Little did John know he had a fan in Mike Devereux.

Mike overheard John on the airwaves and suggested that the two meet to discuss a ‘big business idea.’

John, 76, said: ‘I was shocked. What we were doing was illegal so for all I knew I could’ve been talking to the police.’

A curious John decided to go to the meeting.

Once there, Mike explained his plans to launch a specialist radio shop, and he wanted John to join him.

‘That’s how it all started.’ said John ‘He owned a music business and I was a electrician. I remember being in The News in 1981 when CB radio was finally legalised. That was a great day! I’ve even written a book on CB radio. ’

John has worked for Nevada Radio for almost four decades, giving specialist radio advice to clients and enthusiasts.

He has seen the shop grow from a small unit in North End to a large shop in Farlington, all the while working alongside Mike.

John said: ‘It sounds odd to call him my boss because he’s a dear friend.

‘All of the members of The Horndean Radio Amateur Club signed a card for me.

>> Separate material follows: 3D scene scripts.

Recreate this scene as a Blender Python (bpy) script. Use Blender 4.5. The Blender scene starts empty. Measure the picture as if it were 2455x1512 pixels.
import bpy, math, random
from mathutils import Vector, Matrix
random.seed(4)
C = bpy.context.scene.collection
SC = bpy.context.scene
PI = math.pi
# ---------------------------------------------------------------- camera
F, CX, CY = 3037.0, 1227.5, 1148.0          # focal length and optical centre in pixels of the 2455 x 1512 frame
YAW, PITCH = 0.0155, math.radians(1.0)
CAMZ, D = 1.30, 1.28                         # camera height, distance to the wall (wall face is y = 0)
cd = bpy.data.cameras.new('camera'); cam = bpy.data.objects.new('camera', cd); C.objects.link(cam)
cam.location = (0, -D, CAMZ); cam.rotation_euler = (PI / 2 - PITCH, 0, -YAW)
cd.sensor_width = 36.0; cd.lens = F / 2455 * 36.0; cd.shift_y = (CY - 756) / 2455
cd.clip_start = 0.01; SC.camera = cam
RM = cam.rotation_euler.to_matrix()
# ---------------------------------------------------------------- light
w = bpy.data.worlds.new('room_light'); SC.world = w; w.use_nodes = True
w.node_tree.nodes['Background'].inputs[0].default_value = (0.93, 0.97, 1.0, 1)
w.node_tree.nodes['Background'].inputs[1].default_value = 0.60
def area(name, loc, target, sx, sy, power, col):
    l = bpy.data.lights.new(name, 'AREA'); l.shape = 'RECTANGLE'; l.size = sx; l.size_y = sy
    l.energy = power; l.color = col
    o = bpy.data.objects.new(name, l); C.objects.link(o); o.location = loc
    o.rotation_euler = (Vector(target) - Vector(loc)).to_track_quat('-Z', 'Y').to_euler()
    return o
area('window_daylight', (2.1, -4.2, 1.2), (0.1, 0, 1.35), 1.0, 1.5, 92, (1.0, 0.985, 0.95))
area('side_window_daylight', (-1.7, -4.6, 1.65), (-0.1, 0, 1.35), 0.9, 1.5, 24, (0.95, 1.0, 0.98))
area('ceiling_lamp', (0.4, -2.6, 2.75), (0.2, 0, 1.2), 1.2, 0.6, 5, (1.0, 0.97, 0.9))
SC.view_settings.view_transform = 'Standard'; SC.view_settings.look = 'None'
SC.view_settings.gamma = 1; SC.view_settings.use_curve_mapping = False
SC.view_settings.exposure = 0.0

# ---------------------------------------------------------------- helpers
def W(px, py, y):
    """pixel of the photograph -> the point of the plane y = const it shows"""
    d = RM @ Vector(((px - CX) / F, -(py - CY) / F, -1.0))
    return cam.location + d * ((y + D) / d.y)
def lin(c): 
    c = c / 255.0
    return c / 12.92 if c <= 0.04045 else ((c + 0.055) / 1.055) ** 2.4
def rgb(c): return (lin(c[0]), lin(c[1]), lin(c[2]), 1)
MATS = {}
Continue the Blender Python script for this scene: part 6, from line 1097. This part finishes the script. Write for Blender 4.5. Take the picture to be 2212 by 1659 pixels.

I’ve made lots of friends over the years and want to thank all of the crew at Nevada.’

To celebrate his retirement, John joined 16 of his colleagues for dinner in Port Solent.

He added: ‘It’s a strange feeling...My wife is excited that she doesn’t have to make the sandwiches any more!

‘I will miss the job at first but I’m really excited for what we have planned. We’ve purchased a motor home and we’re planning to tour Scotland. Once we get it, we’re just going to drive.’